Por eso, la vida común expresa una ayuda que Cristo da a nuestra existencia, llamándonos, a través de la presencia de los hermanos, a una configuración cada vez más profunda a su persona. Vivir con otros significa aceptar la necesidad de la propia continua conversión y sobre todo descubrir la belleza de ese camino, la alegría de la humildad, de la penitencia, pero también de la conversación, del perdón recíproco, del mutuo apoyo. Ecce quam bonum et quam iucundum habitare fratres in unum (Sal 133, 1).

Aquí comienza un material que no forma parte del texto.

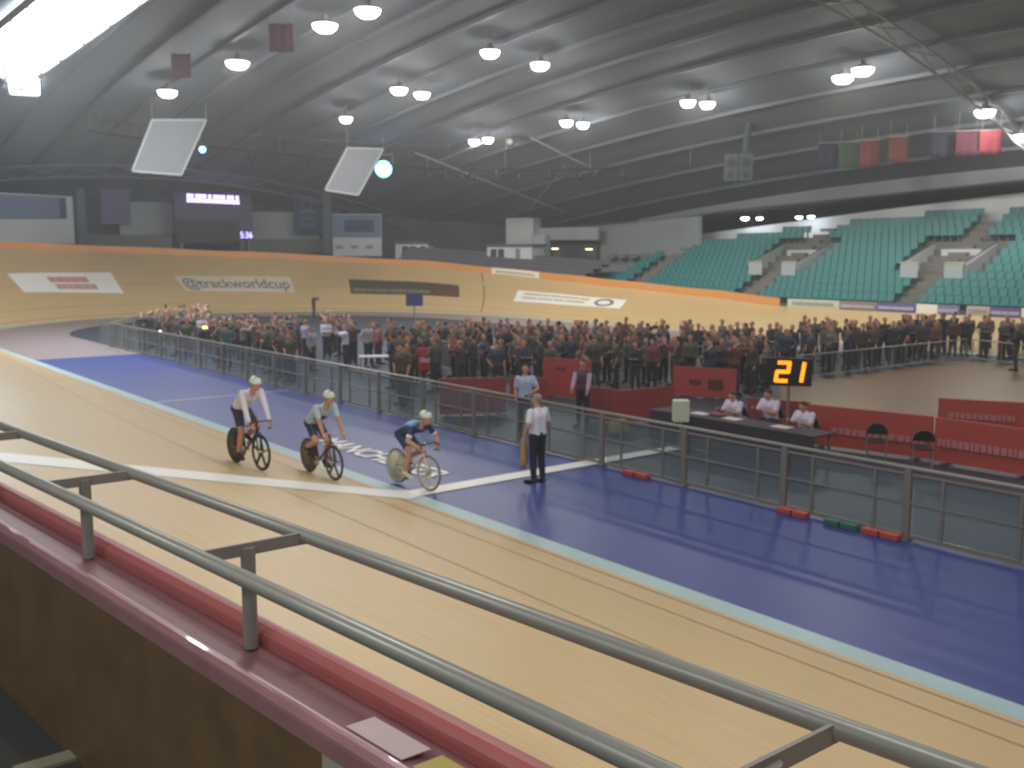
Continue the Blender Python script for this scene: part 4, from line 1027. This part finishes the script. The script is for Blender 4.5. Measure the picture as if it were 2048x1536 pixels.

Nadie puede asumir la fuerza regeneradora de la vida común sin la oración, sin mirar a la experiencia y a las enseñanzas de los santos, en particular modo de los Padres de la Iglesia, sin una vida sacramental vivida con fidelidad. Si no se entra en el diálogo eterno que el Hijo mantiene con el Padre en el Espíritu Santo no es posible ninguna vida común auténtica. Hay que estar con Jesús para poder estar con los demás. Este es el corazón de la misión. En la compañía de Cristo y de los hermanos cada sacerdote puede encontrar las energías necesarias para hacerse cargo de los hombres, para hacerse cargo de las necesidades espirituales y materiales que encuentra, para enseñar con palabras siempre nuevas, dictadas por el amor, las verdades eternas de la fe de las que tienen sed también nuestros contemporáneos.
Queridos hermanos y amigos, ¡seguid yendo por todo el mundo para llevar a todos la comunión que nace del corazón de Cristo! Que la experiencia de los Apóstoles con Jesús sea siempre el faro que ilumine vuestra vida sacerdotal. Alentándoos a seguir por el camino trazado en estos años, imparto de buen grado mi bendición a todos los sacerdotes y seminaristas de la Fraternidad San Carlos, a las Misioneras de San Carlos, y a sus familiares y amigos.